Written problem ▸ Copy out every line exactly as given.
---
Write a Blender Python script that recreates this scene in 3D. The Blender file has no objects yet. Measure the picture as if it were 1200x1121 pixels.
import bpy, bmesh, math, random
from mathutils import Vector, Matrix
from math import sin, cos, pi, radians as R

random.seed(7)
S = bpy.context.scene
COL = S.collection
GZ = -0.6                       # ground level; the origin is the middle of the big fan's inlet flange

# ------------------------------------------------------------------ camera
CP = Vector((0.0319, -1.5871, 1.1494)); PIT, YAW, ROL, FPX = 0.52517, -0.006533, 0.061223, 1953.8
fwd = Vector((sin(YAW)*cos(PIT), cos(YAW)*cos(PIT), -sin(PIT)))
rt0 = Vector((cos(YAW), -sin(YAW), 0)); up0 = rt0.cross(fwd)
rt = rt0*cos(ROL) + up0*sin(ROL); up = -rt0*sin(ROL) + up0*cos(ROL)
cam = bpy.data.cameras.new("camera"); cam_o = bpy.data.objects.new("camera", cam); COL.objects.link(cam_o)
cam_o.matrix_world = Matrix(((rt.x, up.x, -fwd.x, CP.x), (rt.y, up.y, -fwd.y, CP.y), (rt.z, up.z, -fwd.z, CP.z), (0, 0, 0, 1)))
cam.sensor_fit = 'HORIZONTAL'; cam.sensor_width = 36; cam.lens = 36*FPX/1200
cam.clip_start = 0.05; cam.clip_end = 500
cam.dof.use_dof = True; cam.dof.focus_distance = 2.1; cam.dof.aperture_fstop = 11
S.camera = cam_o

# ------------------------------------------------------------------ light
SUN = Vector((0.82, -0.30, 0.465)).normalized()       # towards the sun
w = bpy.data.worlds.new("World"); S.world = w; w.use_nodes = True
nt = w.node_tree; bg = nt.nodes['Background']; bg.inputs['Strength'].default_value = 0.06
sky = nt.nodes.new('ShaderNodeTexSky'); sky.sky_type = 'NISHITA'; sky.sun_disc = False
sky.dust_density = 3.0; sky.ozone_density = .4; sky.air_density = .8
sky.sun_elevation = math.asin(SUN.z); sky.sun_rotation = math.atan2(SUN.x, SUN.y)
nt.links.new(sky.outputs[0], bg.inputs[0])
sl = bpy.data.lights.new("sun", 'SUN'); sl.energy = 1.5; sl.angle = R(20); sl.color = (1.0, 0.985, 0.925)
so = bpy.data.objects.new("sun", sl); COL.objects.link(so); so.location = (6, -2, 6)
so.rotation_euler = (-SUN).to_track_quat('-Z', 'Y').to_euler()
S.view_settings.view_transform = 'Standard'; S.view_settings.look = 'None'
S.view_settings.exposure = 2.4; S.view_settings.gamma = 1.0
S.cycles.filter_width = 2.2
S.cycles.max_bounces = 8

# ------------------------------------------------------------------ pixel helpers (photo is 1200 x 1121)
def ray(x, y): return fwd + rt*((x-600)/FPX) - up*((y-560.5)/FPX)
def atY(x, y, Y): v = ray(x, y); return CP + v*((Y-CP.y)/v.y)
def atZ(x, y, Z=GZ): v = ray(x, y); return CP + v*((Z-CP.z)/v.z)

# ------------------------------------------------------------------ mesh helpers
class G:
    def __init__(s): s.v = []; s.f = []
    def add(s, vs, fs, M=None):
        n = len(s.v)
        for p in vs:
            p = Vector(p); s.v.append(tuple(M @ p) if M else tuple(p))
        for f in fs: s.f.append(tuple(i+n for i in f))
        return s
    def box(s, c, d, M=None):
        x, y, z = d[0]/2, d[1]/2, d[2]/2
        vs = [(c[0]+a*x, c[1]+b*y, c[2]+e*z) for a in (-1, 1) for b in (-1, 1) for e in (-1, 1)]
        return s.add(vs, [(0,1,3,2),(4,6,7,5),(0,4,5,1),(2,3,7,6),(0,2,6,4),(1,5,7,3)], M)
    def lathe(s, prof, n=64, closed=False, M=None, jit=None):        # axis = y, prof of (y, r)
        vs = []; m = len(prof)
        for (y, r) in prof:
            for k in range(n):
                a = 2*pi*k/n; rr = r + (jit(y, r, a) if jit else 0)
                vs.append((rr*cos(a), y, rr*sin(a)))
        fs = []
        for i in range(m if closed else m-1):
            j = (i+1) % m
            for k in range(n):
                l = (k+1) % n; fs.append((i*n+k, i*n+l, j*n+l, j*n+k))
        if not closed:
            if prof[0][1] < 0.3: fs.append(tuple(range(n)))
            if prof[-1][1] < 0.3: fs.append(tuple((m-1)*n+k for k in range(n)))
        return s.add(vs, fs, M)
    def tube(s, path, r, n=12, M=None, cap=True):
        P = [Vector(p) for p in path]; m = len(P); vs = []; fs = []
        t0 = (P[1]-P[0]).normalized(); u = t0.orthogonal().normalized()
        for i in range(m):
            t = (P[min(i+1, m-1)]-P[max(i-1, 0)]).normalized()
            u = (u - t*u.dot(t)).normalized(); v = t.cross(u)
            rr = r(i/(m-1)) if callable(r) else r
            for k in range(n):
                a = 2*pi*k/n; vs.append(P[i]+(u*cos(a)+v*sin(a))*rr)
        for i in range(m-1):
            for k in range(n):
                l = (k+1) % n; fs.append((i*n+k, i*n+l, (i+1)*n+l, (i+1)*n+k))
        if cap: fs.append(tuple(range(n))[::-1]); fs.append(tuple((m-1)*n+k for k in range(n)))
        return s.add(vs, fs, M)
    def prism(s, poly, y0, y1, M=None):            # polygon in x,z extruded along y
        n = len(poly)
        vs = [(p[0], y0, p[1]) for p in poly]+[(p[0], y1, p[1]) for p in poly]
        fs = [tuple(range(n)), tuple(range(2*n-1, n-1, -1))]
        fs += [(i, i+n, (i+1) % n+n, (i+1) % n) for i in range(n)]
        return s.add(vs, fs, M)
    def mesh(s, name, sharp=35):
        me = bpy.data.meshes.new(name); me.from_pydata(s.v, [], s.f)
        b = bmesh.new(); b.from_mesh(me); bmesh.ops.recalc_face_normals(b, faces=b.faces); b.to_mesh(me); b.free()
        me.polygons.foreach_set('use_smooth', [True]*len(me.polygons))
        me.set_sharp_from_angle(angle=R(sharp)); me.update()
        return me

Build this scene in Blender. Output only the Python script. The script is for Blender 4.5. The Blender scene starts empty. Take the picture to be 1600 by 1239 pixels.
---
Response ▸
Write a Blender Python script that recreates this scene in 3D. The Blender file has no objects yet. Measure the picture as if it were 1200x1121 pixels.
import bpy, bmesh, math, random
from mathutils import Vector, Matrix
from math import sin, cos, pi, radians as R

random.seed(7)
S = bpy.context.scene
COL = S.collection
GZ = -0.6                       # ground level; the origin is the middle of the big fan's inlet flange

# ------------------------------------------------------------------ camera
CP = Vector((0.0319, -1.5871, 1.1494)); PIT, YAW, ROL, FPX = 0.52517, -0.006533, 0.061223, 1953.8
fwd = Vector((sin(YAW)*cos(PIT), cos(YAW)*cos(PIT), -sin(PIT)))
rt0 = Vector((cos(YAW), -sin(YAW), 0)); up0 = rt0.cross(fwd)
rt = rt0*cos(ROL) + up0*sin(ROL); up = -rt0*sin(ROL) + up0*cos(ROL)
cam = bpy.data.cameras.new("camera"); cam_o = bpy.data.objects.new("camera", cam); COL.objects.link(cam_o)
cam_o.matrix_world = Matrix(((rt.x, up.x, -fwd.x, CP.x), (rt.y, up.y, -fwd.y, CP.y), (rt.z, up.z, -fwd.z, CP.z), (0, 0, 0, 1)))
cam.sensor_fit = 'HORIZONTAL'; cam.sensor_width = 36; cam.lens = 36*FPX/1200
cam.clip_start = 0.05; cam.clip_end = 500
cam.dof.use_dof = True; cam.dof.focus_distance = 2.1; cam.dof.aperture_fstop = 11
S.camera = cam_o

# ------------------------------------------------------------------ light
SUN = Vector((0.82, -0.30, 0.465)).normalized()       # towards the sun
w = bpy.data.worlds.new("World"); S.world = w; w.use_nodes = True
nt = w.node_tree; bg = nt.nodes['Background']; bg.inputs['Strength'].default_value = 0.06
sky = nt.nodes.new('ShaderNodeTexSky'); sky.sky_type = 'NISHITA'; sky.sun_disc = False
sky.dust_density = 3.0; sky.ozone_density = .4; sky.air_density = .8
sky.sun_elevation = math.asin(SUN.z); sky.sun_rotation = math.atan2(SUN.x, SUN.y)
nt.links.new(sky.outputs[0], bg.inputs[0])
sl = bpy.data.lights.new("sun", 'SUN'); sl.energy = 1.5; sl.angle = R(20); sl.color = (1.0, 0.985, 0.925)
so = bpy.data.objects.new("sun", sl); COL.objects.link(so); so.location = (6, -2, 6)
so.rotation_euler = (-SUN).to_track_quat('-Z', 'Y').to_euler()
S.view_settings.view_transform = 'Standard'; S.view_settings.look = 'None'
S.view_settings.exposure = 2.4; S.view_settings.gamma = 1.0
S.cycles.filter_width = 2.2
S.cycles.max_bounces = 8

# ------------------------------------------------------------------ pixel helpers (photo is 1200 x 1121)
def ray(x, y): return fwd + rt*((x-600)/FPX) - up*((y-560.5)/FPX)
def atY(x, y, Y): v = ray(x, y); return CP + v*((Y-CP.y)/v.y)
def atZ(x, y, Z=GZ): v = ray(x, y); return CP + v*((Z-CP.z)/v.z)

# ------------------------------------------------------------------ mesh helpers
class G:
    def __init__(s): s.v = []; s.f = []
    def add(s, vs, fs, M=None):
        n = len(s.v)
        for p in vs:
            p = Vector(p); s.v.append(tuple(M @ p) if M else tuple(p))
        for f in fs: s.f.append(tuple(i+n for i in f))
        return s
    def box(s, c, d, M=None):
        x, y, z = d[0]/2, d[1]/2, d[2]/2
        vs = [(c[0]+a*x, c[1]+b*y, c[2]+e*z) for a in (-1, 1) for b in (-1, 1) for e in (-1, 1)]
        return s.add(vs, [(0,1,3,2),(4,6,7,5),(0,4,5,1),(2,3,7,6),(0,2,6,4),(1,5,7,3)], M)
    def lathe(s, prof, n=64, closed=False, M=None, jit=None):        # axis = y, prof of (y, r)
        vs = []; m = len(prof)
        for (y, r) in prof:
            for k in range(n):
                a = 2*pi*k/n; rr = r + (jit(y, r, a) if jit else 0)
                vs.append((rr*cos(a), y, rr*sin(a)))
        fs = []
        for i in range(m if closed else m-1):
            j = (i+1) % m
            for k in range(n):
                l = (k+1) % n; fs.append((i*n+k, i*n+l, j*n+l, j*n+k))
        if not closed:
            if prof[0][1] < 0.3: fs.append(tuple(range(n)))
            if prof[-1][1] < 0.3: fs.append(tuple((m-1)*n+k for k in range(n)))
        return s.add(vs, fs, M)
    def tube(s, path, r, n=12, M=None, cap=True):
        P = [Vector(p) for p in path]; m = len(P); vs = []; fs = []
        t0 = (P[1]-P[0]).normalized(); u = t0.orthogonal().normalized()
        for i in range(m):
            t = (P[min(i+1, m-1)]-P[max(i-1, 0)]).normalized()
            u = (u - t*u.dot(t)).normalized(); v = t.cross(u)
            rr = r(i/(m-1)) if callable(r) else r
            for k in range(n):
                a = 2*pi*k/n; vs.append(P[i]+(u*cos(a)+v*sin(a))*rr)
        for i in range(m-1):
            for k in range(n):
                l = (k+1) % n; fs.append((i*n+k, i*n+l, (i+1)*n+l, (i+1)*n+k))
        if cap: fs.append(tuple(range(n))[::-1]); fs.append(tuple((m-1)*n+k for k in range(n)))
        return s.add(vs, fs, M)
    def prism(s, poly, y0, y1, M=None):            # polygon in x,z extruded along y
        n = len(poly)
        vs = [(p[0], y0, p[1]) for p in poly]+[(p[0], y1, p[1]) for p in poly]
        fs = [tuple(range(n)), tuple(range(2*n-1, n-1, -1))]
        fs += [(i, i+n, (i+1) % n+n, (i+1) % n) for i in range(n)]
        return s.add(vs, fs, M)
    def mesh(s, name, sharp=35):
        me = bpy.data.meshes.new(name); me.from_pydata(s.v, [], s.f)
        b = bmesh.new(); b.from_mesh(me); bmesh.ops.recalc_face_normals(b, faces=b.faces); b.to_mesh(me); b.free()
        me.polygons.foreach_set('use_smooth', [True]*len(me.polygons))
        me.set_sharp_from_angle(angle=R(sharp)); me.update()
        return me

Build this scene in Blender. Output only the Python script. The script is for Blender 4.5. The Blender scene starts empty. Take the picture to be 1600 by 1239 pixels.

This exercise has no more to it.